As to whether Mr. Milcik was acting on behalf of the employer, it is

not clear that he was acting in this capacity because even if Mr.

Milcik volunteered for the assignment of "Iceman", he was not the one

who decided who would be given this assignment. It was management who

designated the "Iceman" for a specified period. This means that at

certain times, Mr. Milcik could be assigned additional duties and

responsibilities, whereas at other times, he resumed his normal duties

as Senior Lead. When Mr. Milcik serves as "Iceman", a job which he

himself describes as information coordinator for aircraft de-icing, he

has none of management's usual powers. Mr. Milcik cannot hire, fire,

discipline, give orders to or assign specific duties to an employee.

In short, Mr. Milcik does not act on behalf of the employer; he is

merely performing the duties assigned to him, just like any other

employee. Consequently, Mr. Milcik clearly is not Canadian's alter

ego. Moreover, in my view, no employee of Canadian can assume and doff

the function of manager at will.

In my opinion, Mr. Milcik is not the person who should be identified in

the direction issued to the employer; instead, it should be another

member of management. It is not up to me at this stage to determine

who in management was responsible, on the evening of the accident, for

overseeing the application of Canadian's policy on the de-icing of an

aircraft whose engines are running. In any case, I do not have to

identify a particular person in order for the direction to remain

legally valid. Although Canadian is not a natural person, it is an

artificial person and as such, is responsible for the actions of its

official representatives. Moreover, subsection 35(1) of the

Interpretation Act defines the term "person", which is found in the

above-cited definition of "employer", as follows:

"person", or any word or expression descriptive of a person,

includes a corporation; (emphasis added)

I will send a copy of this decision to Mr. Louis Dumont, counsel for

Canadian, so that he is aware of it and can take the measures that he

deems appropriate in the circumstances.

For all the above-mentioned reasons, I HEREBY VARY THE PRESENT

direction issued by safety officer Denis Caron on March 15, 1995 under

subsection 145(1) of the Code, to the employer, Canadian Airlines

International Ltd., by deleting from the said direction all references

to Mr. Mike Milcik, namely, the following references:

- Reference to Mr. Milcik in the first paragraph of the direction

which reads as follows:

"and for whom Mr. Mike Milcik works as Senior Lead of the

station attendants"

- Reference to Mr. Milcik in the last paragraph of the direction,

first line:

"Mr. Mike Milcik"

It is important to note here that my decision to delete Mr. Milcik's

name from the direction because he is not the employer's representative

does not relieve him of any liability in the instant case. I am merely

recognizing, based on the evidence presented to me, that the safety

officer erred in identifying Mr. Milcik as being the employer's

representative on the evening of the accident. Mr. Milcik is an

employee and his name should not have appeared in the direction issued

against the employer.

Decision rendered on December 6, 1995.

Serge Cadieux

Regional Safety Officer

APPENDIX A

IN THE MATTER OF THE CANADA LABOUR CODE

PART II - OCCUPATIONAL SAFETY AND HEALTH

DIRECTION TO THE EMPLOYER UNDER SUBSECTION 145(1)
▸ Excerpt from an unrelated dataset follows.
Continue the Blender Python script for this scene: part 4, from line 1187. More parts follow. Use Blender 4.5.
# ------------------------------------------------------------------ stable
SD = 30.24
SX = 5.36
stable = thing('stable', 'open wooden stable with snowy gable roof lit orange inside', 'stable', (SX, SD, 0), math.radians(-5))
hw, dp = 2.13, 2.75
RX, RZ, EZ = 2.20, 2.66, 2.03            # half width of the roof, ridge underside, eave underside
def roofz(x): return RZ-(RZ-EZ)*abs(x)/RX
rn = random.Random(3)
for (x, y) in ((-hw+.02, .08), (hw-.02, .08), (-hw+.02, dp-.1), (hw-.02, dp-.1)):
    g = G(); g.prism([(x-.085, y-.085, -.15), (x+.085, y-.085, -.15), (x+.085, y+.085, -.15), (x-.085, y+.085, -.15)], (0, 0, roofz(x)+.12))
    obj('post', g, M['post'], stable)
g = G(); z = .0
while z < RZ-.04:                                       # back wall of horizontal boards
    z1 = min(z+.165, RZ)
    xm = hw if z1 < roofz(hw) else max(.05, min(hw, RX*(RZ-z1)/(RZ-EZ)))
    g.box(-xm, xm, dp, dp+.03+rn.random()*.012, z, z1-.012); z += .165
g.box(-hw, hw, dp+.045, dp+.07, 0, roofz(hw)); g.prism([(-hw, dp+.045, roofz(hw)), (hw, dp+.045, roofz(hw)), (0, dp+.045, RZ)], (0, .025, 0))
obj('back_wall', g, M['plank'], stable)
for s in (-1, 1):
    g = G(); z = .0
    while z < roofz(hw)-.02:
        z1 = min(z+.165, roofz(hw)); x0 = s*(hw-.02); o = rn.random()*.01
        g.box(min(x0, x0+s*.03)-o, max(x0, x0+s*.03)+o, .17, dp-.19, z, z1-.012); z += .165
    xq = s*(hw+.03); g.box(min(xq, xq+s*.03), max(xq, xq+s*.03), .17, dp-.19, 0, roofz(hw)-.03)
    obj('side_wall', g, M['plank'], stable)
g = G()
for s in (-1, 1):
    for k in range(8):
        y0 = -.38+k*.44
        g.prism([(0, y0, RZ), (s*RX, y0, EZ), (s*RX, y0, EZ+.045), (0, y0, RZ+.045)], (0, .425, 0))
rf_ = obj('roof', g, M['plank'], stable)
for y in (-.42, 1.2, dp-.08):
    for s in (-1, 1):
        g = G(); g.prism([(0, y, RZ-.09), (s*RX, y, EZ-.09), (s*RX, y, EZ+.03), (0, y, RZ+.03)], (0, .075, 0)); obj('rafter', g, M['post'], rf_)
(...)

On February 2, 1995, the undersigned safety officer conducted an

inquiry in the workplace operated by Canadian Airlines International

Ltd., an employer subject to Part II of the Canada Labour Code and

for whom Mr. Mike Milcik works as Senior Lead of the station

attendants, this employer being located at 12600, Airport A-1, local

2134, Montreal International Airport, Mirabel, Quebec, JN7 1C9, the

said location being sometimes called the De-icing Centre.

The said safety officer is of the opinion that the following provision

of Part II of the Canada Labour Code has been contravened:

Section 124. of Part II of the Canada Labour Code (Part II).

The employer, by letting the employees de-ice a B747-400 while

its engines were running, did not enforce its own written

directives by neglecting to provide the supervision necessary to

protect the safety and health of these same employees, with the

result that accidents occurred.

CONSEQUENTLY, you are HEREBY ORDERED, pursuant to subsection 145(1) of

Part II of the Canada Labour Code, to cease all contraventions

forthwith.

Issued at LaSalle, this 15th day of March 1995.

Denis Caron

Safety Officer

#1521

TO: Mr. Mike Milcik

Canadian Airlines International Ltd.

12600, Airport A-1, local 2134

Montreal International Airport

Mirabel, Quebec

J7N 1C9

SUMMARY OF THE DECISION OF THE REGIONAL SAFETY OFFICER

Decision no.: 95-018

Applicant: Mr. Mike Milcik

Interested party: The Attorney General of Canada

KEY WORDS: Management, employee, ICEMAN, de-icing while

engines running.

PROVISION: Code: 124, 145(1)

SUMMARY:

Following an accident that took the life of three employees of Canadian

Airlines International Ltd. who were de-icing an aircraft belonging to

Royal Air Maroc, a safety officer concluded that Canadian had

contravened section 124 of the Code. The safety officer issued a

direction to the employer through Mr. Mike Milcik who, on the evening

of the accident, was the ICEMAN (de-icing coordinator). The safety

officer identified Mr. Milcik by name in the direction because on the

evening of the accident, he was present at the scene of the accident

and because he was overseeing the application of Canadian's policies.

Upon review, the regional safety officer (RSO) determined that Mr.

Milcik was not a representative of the employer and that his name

should not therefore have appeared in the direction to the employer,

Canadian. The RSO VARIED the direction by deleting from it all

references to Mr. Milcik, but also recognized that this action did not

relieve Mr. Milcik of any liability in this case.